From Hardware Shop To Garden Centre.
By Mrs F Hartley
(Edited By Alan J Hartley)
Mrs
Hartley is 84 and having retired some 11 or 12 years ago she spends a little
while knitting in the afternoons and evenings. All this knitting is put to good
use with a constant supply of sweaters for the family and cuddly toys for the
youngsters. For the last few years she has also presented the local
nursery/playgroup with a couple of boxes of cuddly toys every Christmas. She
often makes up her own patterns or alters existing ones. It is from the creation
of these patterns that her first book was put together entitled “Knitting
Patterns For Beginners.”
Mrs Hartley also
enjoys gardening although she does not cut the grass very often now! As you will
see from this book she has always been a keen gardener and has written several
articles for local news papers on gardening. She has just been asked to write
some articles on gardening for the local blind newspaper as surprisingly she is
registered partially sighted, which, makes this book and her hobbies, all the
more remarkable. Her refusal to give up her hobbies as her sight has
deteriorated is an inspiration to us all.
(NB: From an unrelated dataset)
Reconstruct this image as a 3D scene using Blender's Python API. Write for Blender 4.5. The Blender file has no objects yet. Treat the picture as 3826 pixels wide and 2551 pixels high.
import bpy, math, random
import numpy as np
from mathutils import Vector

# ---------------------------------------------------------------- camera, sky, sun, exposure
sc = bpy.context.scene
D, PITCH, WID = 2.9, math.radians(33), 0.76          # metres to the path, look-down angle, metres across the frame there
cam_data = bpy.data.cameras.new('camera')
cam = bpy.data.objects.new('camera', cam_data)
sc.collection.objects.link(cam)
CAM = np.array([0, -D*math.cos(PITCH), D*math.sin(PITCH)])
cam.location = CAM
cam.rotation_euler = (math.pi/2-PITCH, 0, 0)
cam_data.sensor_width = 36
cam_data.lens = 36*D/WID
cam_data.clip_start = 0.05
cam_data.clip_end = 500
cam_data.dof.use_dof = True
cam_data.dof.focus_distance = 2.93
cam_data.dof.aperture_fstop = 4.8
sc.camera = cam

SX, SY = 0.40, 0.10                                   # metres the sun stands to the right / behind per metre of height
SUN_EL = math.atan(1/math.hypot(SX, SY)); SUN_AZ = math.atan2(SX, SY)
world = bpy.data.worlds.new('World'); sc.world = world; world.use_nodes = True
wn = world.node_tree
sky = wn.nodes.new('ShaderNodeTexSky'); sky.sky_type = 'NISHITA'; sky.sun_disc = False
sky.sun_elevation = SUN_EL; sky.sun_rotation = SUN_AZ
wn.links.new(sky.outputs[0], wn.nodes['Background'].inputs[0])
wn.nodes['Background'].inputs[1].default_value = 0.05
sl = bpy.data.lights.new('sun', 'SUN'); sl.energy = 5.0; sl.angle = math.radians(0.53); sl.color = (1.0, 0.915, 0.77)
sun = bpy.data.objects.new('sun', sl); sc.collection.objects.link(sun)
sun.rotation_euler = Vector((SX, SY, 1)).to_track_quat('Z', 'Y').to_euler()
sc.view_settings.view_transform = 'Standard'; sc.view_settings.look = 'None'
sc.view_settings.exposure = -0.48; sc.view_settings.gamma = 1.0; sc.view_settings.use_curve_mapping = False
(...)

Unlike many people her age her hands are as slim and as agile as they were when she was 20 years old. Mrs Hartley’s doctor puts this manual dexterity down to her regular knitting and says that she is unlikely to ever suffer from Arthritis in her hands. Neither does she suffer from arthritis in her legs even though she had a hip replacement over ten years ago after a bad fall and she still enjoys going out for walks around the village where she now lives regardless of whether it is summer or mid-winter. It is to be hoped that she is just as able when she is in her 90’s and as her father still went out for brisk walks until he died at the age of 98 it is quite possible!
The book opens
with a few words about Mrs Hartley’s family background and then picks up where
her story was left off in the book entitled, “Two Tales Of War.” This was an
earlier publication that she collaborated on with her son Alan. The story of
that book is of her early life during the Second World War and how she met her
husband. “From Hardware Shop To Garden Centre,” chronicles the years
following up to her retirement about 12 years ago.
After
the opening lines her story is taken up with the purchase of a run down hardware
shop in Birmingham. Trade was built up by selling almost anything that they
could buy and customers had requested, from unlikely things such as ladies
nightdresses to shoes and watches. It was an old fashioned corner shop and house
without even a bathroom. A couple of years later a second shop was opened
selling curtain material and then a carpet shop. By this time Mrs Hartley was
looking after a growing family and dealing with the mischief that young boys can
get into. The family moved to a new estate and better housing while the business
flourished. As Mrs Hartley was not working she took up a new hobby and did a
correspondence course on gardening.
Several
moves later and a change in the fortunes of the business led to the purchase of
a large old house with an acre of derelict ground. A plant nursery was started
and from very small beginnings it grew with many funny and unusual incidents
occurring along the way. The business employed Mrs Hartley’s husband, her
middle son and her youngest son as well as numerous YTS trainees, some of whom
stayed after their training and others that did not.
Gradually
the nursery changed into a garden centre selling a wide range of gardening
products including fish ponds and all the accessories. Eventually the whole acre
of land was utilised by the business in one way or another until Mrs Hartley and
her husband reached their seventies, decided to sell up and retire. A buyer was
found who later bulldozed the site and built bungalows on it. As Mrs Hartley
herself says it was a sad ending for an enterprise that took decades to build
but is the way many garden centres go when owners sell up.